The Sharp EL-803 is a very typical example of an single-chip LSI desktop calculator for use in home or office. During the year 1972, electronic calculators went through a great deal of change in a short period of time. In late 1971, most calculators were built with small and medium-scale IC's, or multi-chip LSI calculator chipsets. There were some calculators available as early as mid-1971 that used single-chip LSI's for their brains (an example being the Casio AS-8A), but the mainstream proliferation of single-chip designs came about during 1972. Each successive chip design could leverage the rapidly increasing integration level of IC's, and by mid-year 1972, it was relatively commonplace to put the entire calculating guts of a four-function calculator on a single chip. The only other circuitry necessary with these early calculator-on-a-chip implementations was the driver circuitry to run the displays, and occasionally a simple support chip for clock generation.

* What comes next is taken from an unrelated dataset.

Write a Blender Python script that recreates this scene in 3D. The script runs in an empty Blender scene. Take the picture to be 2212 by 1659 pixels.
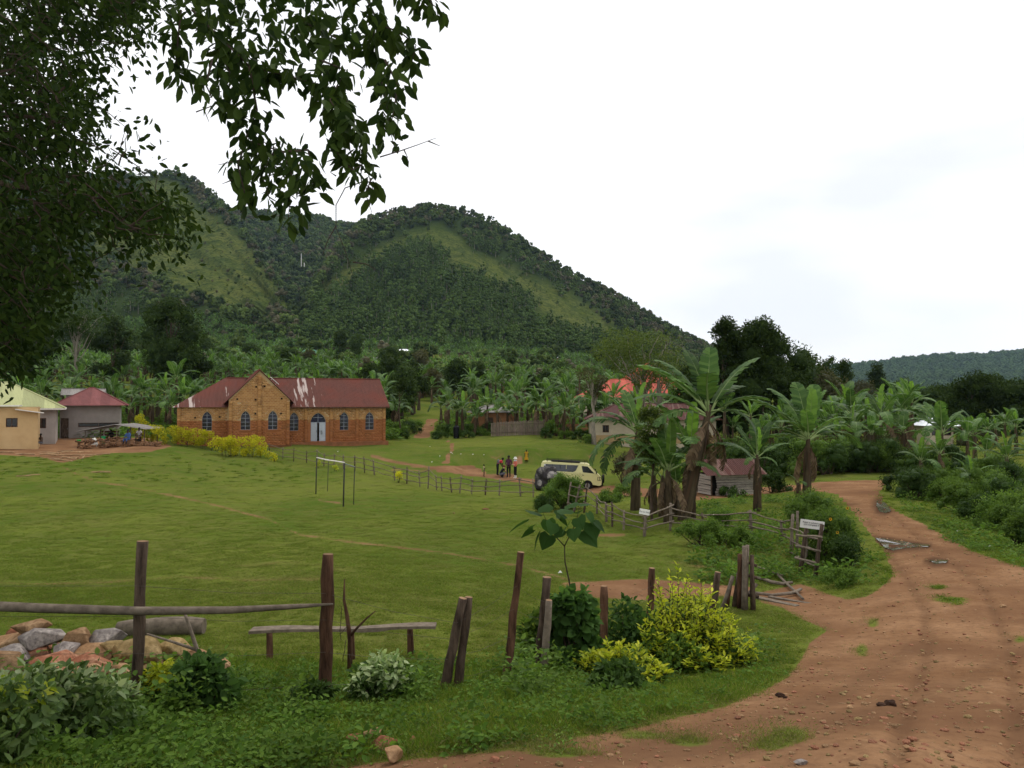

Inside View of Sharp EL-803

The EL-803 is a basic four-function calculator, with floating decimal and switch-selectable constant function. The constant function operates only on multiply and divide functions. The display consistes of nine individual vacuum-fluorescent display tubes, using traditional seven-segment digit rendition. Each tube also has a right-hand decimal point. The right-most tube is used only for sign(-) and error(E) indication. The tubes are contained in a metal frame that provides alignment and shock protection. The normal light-blue glow of the vacuum-fluorescent display elements is converted to a bright green by a green filter window. The calculator logic provides leading zero suppression.

Close up of EL-803 Circuitry

The EL-803 is based on a Hitachi-made HD3276 Large Scale IC. A Hitachi HD3253 chip appears to be involved in clock generation for the calculator LSI. Three Toshiba display driver IC's (TM4352) complete the complement of IC's in the machine. The entire circuitry of the machine, including power supply, resides on a single-sided phenolic circuit board. The power supply of the machine is a simple zener diode and transistor-regulated linear design.

A Profile view, showing the unusual styling of the EL-803

The keyboard of the EL-803 is made in a modular fashion, with two modules. One module contains the numeric keypad (zero through nine and decimal point), and the other module contains the function keys. This modular design allows the manufacturer to use identical numeric keypads for different calculator models that provide varying functions. The keypad modules themselves use 'dome' style switches, with plastic keycaps that have moulded in keycap nomenclature. The keyboard modules, along with the constant switch, connect to the main circuit board via an edge connector.

Close up View of Display

The EL-803 is not a fast machine. 99999999 divided by 1 takes around 3/4 second to complete. 9999.9999 times itself takes almost a full second. The display churns quite a bit while calculations are taking place. Overflow or invalid operations (divide by zero) are indicated by clearing the display to '0', and lighting and "E" in the right-most display tube. A single press of the "C" key clears the error. The "CE" key allows correction of incorrect numeric entry by clearing only the entry made thus far.